Bunu yaparken elbette aynı zamanda siyasal iktidarlara karşı da Dersim coğrafyasında yapılan barajlarla doğanın yok edilmesine, kültürel ve inançsal asimilasyona ve sürdürülen her türlü savaşa karşı şiddeti temel almayan direniş biçimleri geliştirilir ve geliştirilmelidir.
Sonuç olarak çizilen Türkiye Cumhuriyeti Devlet’i sınırları içinde azınlıklara, etnik ve kültürel kimliklere yaşam hakkı tanımayan bir devlet meşru değildir ve meşruyeti tartışmalıdır.
Bu aynı zamanda örgüt, kurumlar ve bireyler içinde geçerli bir kuraldır. Bugün kendisinden başka hiç bir düşünceyi dikkate almayan, kendisi dışında her oluşuma ve bireye yaşam hakkı tanımıyan kurum ve hareketler de meşru değildir.

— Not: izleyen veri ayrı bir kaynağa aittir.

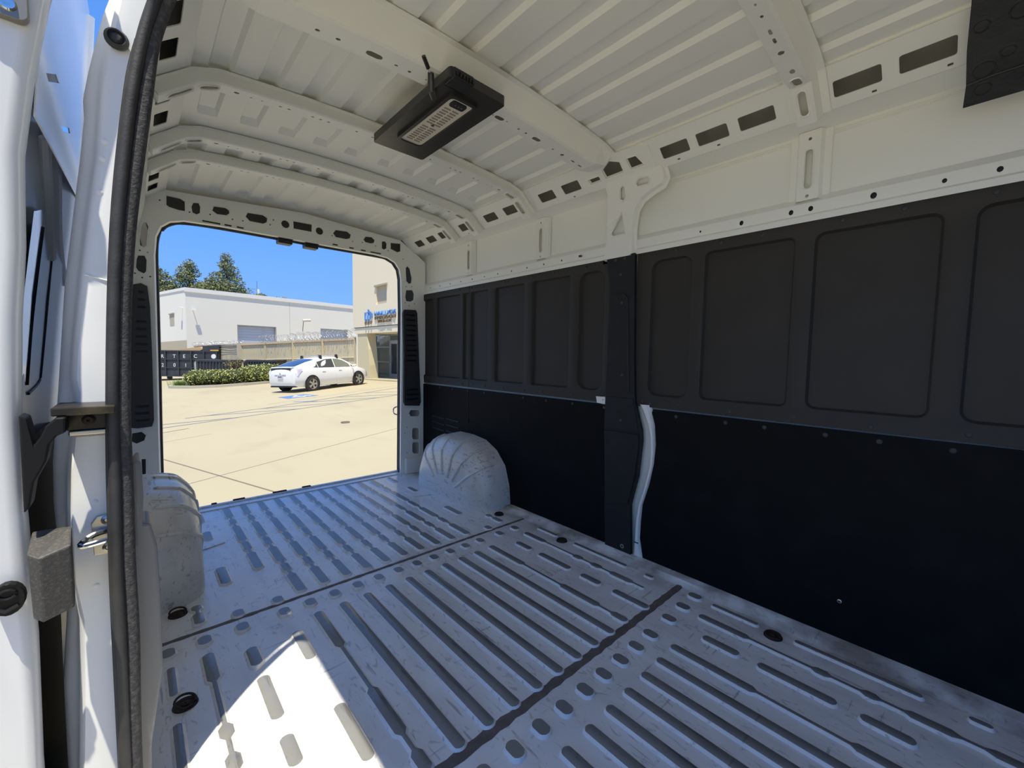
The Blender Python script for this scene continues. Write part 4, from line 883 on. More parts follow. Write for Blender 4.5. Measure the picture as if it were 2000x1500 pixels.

„Daha çok Demokrasi için” direnmek bir haktır. (Willy Brandt) Almanya Sosyal Demokrat Partisinin (SPD) 1945 yıllarından sonraki döneminin en önemli siyasi kişiliklerinden biri olan Willy Brandt’ın yukardaki sözleri demokrasi isteyen ve demokrasiyle yönetilmek isteyen tüm toplumlar için bir yol göstergesidir. Willy Brandt’ın savaş sonrası Almanya’sının demokratik kurumlarının inşaası ve demokrasi kültürünün geliştirilerek desteklemesi için 1969 yılında Federal Almanya Cumhuriyeti’nin ilk sosyal demokrat Başbakanı olarak parlamentoda Alman halkına yaptığı bu çağrı bugünkü Türkiye toplumu ve bizler için daha da anlamlıdır.

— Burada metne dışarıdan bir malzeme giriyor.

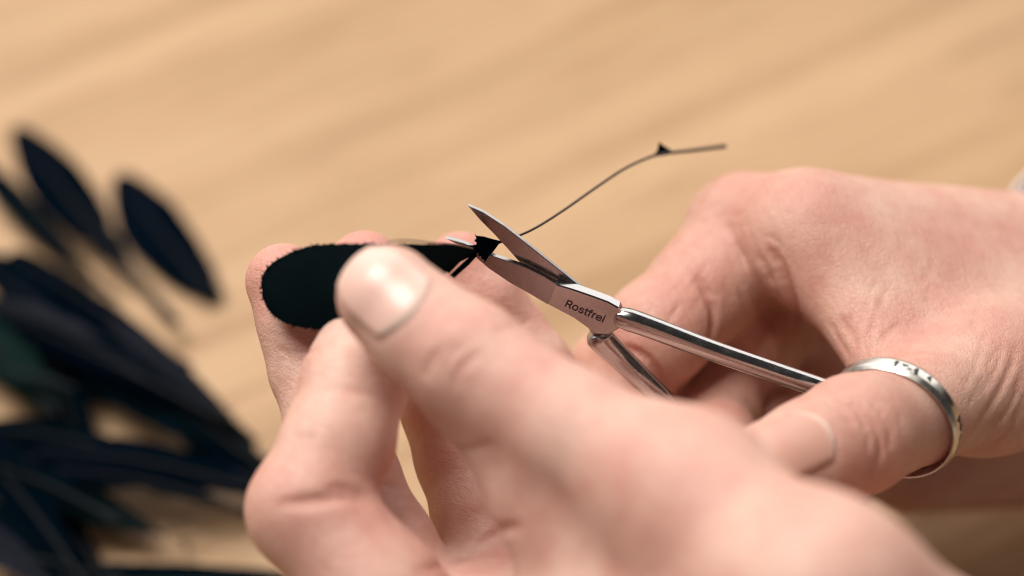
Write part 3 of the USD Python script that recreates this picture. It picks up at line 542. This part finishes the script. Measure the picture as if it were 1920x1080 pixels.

Buğün gelinen bu süreçte sınırları değiştirmek ve yeniden çizmek hedeflerimiz arasında olmadığına göre, yaşadığımız coğrafya’da kültürel kimliğimizi dikkate alan, bizlere özgür demokratik anayasal bir toplumda eşit şartlarda yaşam hakkı tanıyan örgütlenmelerden uzak durmamakla birlikte, kendimize özgü kurumları yaratmak zorundayız.